Peer review procedure

Peer review procedure

The aim of the peer review procedure is to assess the scholarly quality of new circle proposals and their relevance to the activities of the NSU. The peer reviews play an important role in the Board’s assessment of the applications and their recommendation to the General Assembly for the new study program every year.

Each proposal for a new study circle must be blind peer reviewed (i.e. the reviewers remain anonymous) by at least one or preferably two readers as part of the application and evaluation process.

A peer is defined as an individual holding a doctorate in any academic discipline, or an individual who is a senior expert in a field where PhDs are not necessarily the main signifier of achievement. The Board will aim to procure one review from a qualifying NSU participant, and one from an expert in the field who might work outside of NSU. The peer would preferably have some knowledge of the contexts and workings of NSU, but this criterion is secondary to expertise in the relevant field. 

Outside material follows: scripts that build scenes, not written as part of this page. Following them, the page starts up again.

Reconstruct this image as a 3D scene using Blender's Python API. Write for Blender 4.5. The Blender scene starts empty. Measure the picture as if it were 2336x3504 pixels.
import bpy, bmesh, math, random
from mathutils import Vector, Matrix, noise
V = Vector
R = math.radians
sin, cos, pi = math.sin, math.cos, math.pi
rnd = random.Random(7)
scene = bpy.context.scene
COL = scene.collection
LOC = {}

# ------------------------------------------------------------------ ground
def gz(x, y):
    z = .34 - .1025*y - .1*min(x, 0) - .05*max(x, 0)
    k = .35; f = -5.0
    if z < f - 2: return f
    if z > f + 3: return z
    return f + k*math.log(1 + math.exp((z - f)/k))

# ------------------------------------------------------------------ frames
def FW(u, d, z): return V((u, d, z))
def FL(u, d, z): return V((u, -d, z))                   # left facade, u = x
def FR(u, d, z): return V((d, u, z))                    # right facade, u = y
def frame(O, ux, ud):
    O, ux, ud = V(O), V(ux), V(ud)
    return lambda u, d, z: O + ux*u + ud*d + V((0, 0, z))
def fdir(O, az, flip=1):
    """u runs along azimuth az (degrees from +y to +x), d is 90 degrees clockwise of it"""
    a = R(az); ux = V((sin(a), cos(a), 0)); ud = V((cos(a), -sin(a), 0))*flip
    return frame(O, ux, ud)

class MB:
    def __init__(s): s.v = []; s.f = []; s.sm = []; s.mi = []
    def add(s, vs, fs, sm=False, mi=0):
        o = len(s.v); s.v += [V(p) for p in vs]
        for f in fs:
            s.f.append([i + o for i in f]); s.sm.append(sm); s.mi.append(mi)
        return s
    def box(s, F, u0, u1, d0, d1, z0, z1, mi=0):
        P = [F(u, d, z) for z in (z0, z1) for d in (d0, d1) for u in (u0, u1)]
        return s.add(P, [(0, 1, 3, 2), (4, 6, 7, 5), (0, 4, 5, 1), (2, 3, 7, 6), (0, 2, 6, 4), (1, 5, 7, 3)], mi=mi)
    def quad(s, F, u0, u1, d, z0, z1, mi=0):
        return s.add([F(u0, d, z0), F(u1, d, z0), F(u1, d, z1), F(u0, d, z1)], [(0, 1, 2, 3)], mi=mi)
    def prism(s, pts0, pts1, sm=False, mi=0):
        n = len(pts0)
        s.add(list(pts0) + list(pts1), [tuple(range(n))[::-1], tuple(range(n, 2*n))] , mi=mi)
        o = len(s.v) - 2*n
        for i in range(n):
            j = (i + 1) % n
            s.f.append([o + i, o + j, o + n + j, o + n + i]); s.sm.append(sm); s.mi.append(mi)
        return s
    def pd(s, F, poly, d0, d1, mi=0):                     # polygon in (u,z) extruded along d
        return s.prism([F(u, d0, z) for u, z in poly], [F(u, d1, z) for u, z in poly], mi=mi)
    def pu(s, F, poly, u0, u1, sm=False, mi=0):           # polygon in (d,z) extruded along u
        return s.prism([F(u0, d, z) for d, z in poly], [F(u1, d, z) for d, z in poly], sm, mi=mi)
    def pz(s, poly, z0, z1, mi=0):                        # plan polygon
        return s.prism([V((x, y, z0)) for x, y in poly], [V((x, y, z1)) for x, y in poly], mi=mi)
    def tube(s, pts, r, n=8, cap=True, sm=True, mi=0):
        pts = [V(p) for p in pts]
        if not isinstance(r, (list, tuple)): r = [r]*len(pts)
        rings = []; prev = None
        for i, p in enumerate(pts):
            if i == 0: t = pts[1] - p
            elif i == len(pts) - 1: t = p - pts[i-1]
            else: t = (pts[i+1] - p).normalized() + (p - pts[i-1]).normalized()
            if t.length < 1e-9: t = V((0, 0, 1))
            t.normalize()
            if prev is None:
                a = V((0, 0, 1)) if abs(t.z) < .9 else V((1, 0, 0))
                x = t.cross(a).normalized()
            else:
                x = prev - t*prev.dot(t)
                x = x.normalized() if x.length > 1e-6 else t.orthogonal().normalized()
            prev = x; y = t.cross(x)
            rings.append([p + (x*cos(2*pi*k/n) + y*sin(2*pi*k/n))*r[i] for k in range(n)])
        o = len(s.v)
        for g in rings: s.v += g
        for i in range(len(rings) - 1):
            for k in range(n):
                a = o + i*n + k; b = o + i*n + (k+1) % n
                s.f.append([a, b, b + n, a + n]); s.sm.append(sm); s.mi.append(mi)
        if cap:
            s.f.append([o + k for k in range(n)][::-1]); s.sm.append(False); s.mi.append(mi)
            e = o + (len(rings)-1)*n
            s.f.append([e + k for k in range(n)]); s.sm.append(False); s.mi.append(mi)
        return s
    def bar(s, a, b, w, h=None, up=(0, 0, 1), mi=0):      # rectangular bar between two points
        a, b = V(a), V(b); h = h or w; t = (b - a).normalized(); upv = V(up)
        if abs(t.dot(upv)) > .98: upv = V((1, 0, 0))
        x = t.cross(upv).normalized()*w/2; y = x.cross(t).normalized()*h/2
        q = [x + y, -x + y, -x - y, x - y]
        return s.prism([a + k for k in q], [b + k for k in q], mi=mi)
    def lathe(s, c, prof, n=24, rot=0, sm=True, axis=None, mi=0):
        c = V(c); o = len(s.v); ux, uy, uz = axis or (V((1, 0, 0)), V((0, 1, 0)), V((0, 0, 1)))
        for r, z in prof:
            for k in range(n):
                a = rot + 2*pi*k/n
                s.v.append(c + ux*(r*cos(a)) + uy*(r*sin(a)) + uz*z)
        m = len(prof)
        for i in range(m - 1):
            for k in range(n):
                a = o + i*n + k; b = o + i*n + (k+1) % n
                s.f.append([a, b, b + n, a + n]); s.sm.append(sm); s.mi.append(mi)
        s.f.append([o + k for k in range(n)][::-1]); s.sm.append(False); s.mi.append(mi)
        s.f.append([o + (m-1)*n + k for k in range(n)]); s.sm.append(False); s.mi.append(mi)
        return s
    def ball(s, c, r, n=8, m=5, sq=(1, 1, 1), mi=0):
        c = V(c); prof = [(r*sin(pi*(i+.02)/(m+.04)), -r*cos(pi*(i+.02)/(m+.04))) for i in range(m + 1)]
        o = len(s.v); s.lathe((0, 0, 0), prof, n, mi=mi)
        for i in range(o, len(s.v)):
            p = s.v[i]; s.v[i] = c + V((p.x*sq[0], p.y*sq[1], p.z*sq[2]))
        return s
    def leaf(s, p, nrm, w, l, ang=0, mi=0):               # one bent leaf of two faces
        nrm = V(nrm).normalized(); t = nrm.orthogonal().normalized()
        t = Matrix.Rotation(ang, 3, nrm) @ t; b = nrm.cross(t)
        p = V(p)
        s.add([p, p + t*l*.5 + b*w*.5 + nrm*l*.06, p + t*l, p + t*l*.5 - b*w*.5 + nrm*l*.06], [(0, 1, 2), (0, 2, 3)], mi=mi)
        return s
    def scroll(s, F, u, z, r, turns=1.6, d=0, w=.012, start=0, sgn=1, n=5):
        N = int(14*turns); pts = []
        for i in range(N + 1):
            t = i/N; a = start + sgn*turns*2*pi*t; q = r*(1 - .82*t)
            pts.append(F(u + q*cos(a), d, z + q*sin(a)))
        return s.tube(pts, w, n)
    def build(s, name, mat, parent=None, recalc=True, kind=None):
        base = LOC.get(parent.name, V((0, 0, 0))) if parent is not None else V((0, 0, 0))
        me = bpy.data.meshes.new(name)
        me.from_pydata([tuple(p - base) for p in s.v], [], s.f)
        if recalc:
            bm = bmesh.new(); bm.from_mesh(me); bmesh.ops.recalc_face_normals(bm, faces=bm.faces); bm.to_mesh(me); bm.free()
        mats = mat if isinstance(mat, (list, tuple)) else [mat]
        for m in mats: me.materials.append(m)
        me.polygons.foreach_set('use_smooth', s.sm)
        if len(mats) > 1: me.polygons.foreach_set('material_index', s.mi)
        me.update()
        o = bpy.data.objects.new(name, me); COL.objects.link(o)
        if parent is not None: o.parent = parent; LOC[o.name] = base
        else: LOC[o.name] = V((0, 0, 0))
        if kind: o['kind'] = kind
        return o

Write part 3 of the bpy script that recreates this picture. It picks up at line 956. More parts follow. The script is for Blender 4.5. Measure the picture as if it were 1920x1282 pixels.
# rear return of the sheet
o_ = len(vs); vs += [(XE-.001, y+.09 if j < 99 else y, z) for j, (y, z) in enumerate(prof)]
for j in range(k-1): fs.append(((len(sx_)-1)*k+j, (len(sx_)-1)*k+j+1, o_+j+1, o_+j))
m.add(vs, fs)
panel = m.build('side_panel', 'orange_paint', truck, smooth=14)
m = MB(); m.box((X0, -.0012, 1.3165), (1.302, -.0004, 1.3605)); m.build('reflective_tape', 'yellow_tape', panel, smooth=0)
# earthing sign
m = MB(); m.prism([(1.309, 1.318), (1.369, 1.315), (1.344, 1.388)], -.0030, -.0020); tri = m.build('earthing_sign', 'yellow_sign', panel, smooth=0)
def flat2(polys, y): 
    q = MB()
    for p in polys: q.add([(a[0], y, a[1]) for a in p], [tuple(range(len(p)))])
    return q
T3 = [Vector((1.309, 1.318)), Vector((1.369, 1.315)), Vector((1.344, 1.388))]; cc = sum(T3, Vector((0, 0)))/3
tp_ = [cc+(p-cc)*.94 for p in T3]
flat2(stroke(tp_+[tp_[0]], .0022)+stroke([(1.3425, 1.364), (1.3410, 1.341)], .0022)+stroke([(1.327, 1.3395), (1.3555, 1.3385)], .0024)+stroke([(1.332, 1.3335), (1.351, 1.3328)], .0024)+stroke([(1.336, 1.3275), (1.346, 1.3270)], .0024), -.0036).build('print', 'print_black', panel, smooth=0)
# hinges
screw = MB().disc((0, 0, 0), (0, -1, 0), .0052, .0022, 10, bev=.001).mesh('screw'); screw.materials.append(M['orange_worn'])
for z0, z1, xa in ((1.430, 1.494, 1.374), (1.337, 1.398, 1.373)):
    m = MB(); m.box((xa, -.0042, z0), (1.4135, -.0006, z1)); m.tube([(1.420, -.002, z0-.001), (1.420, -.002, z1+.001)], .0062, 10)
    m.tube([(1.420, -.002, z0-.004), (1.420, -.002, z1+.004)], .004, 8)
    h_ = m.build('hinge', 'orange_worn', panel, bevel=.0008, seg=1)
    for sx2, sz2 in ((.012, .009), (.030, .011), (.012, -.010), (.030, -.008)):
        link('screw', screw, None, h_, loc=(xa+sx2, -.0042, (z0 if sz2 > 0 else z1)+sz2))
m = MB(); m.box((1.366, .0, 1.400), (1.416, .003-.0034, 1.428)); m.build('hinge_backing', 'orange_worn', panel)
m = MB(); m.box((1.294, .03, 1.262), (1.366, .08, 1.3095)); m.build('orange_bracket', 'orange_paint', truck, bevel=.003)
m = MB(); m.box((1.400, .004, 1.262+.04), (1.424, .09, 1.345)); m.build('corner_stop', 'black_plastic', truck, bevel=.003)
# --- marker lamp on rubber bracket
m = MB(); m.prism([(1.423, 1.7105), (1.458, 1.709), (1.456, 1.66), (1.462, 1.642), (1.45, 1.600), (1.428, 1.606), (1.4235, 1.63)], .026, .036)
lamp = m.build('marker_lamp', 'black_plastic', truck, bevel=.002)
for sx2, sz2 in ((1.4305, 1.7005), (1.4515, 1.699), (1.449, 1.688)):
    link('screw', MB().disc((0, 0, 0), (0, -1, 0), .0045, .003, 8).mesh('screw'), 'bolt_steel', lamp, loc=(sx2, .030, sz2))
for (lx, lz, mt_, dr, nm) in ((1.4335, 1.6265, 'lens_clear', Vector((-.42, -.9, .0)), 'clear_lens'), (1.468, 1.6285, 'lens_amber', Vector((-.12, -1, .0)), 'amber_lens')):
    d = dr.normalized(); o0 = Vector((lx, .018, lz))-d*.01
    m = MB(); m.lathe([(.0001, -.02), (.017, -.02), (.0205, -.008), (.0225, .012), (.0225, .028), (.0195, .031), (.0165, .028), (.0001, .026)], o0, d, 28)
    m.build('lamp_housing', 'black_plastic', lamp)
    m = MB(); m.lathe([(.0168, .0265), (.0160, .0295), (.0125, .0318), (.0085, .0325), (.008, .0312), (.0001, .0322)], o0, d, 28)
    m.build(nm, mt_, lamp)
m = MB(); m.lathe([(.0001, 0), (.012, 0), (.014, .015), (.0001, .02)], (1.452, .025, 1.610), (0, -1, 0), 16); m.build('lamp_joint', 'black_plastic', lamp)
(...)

It is the collective responsibility of the Board to identify the appropriate peer reviewers (including external experts) once the applications have been received. To begin with, the results from the participant survey from the summer session can be consulted, where participants have the possibility to announce if they are willing to serve as peer reviewers. The coordinators of each study circle may also contribute with possible peer reviewers from their own circle or network. The Board should endeavour to maintain a list of former participants and NSU associates who might perform peer reviews – and also keep track of people who decline the inquiry, to avoid asking the same person several times.

Depending on workload and ability, one board member is chosen every year to coordinate the peer review procedure. The tasks of the coordinator of the peer review process are:

  • To contact prospective peer reviewers and ask if they are willing to write a report.
  • To supply the readers who accepts the inquiry with the documents they need for the task and set the deadlines. The readers should be presented with a list of questions that can help them structuring their report. List can be found here.
  • To chase up the outstanding reports.
  • To ensure that the reports are anonymised for submission to the Board and subsequently to the applicants when they are to revise their proposal. 
  • To write and present the recommendation to the General Assembly. 

The Board’s recommendation for the new study program each year should consists of: 1) a brief description of the peer review procedure, 2) a short presentation of the criteria that was used for assessing the proposals (Nordic and Baltic plurality, scholarly quality, theme and content, external relations, and forms and activities), and 3) a report on the internal discussions within the Board which motivated the ranking of the proposals. Ultimately, the recommendation should consist of a list where all the nine circles of the proposal for the new study program are presented.  

Timeframe as set out in year of the Board:

Application deadline: 1 December

(Internal deadline for identifying and contacting peer reviewers: 31 December)

Peer review deadline: 1 February

(Board prepares recommendations to applicants at SM1)

Feedback to applicants: 1 March

Deadline for revised applications: 1 May

(Board prepares recommendation to GA at SM2)

Call for new study circle proposal goes out in the newsletter on 15 September

(Board revisits and makes any necessary revisions to Call for New Proposals at SM3)

Changes to the peer review process should be made during SM4, for implementation in the following year.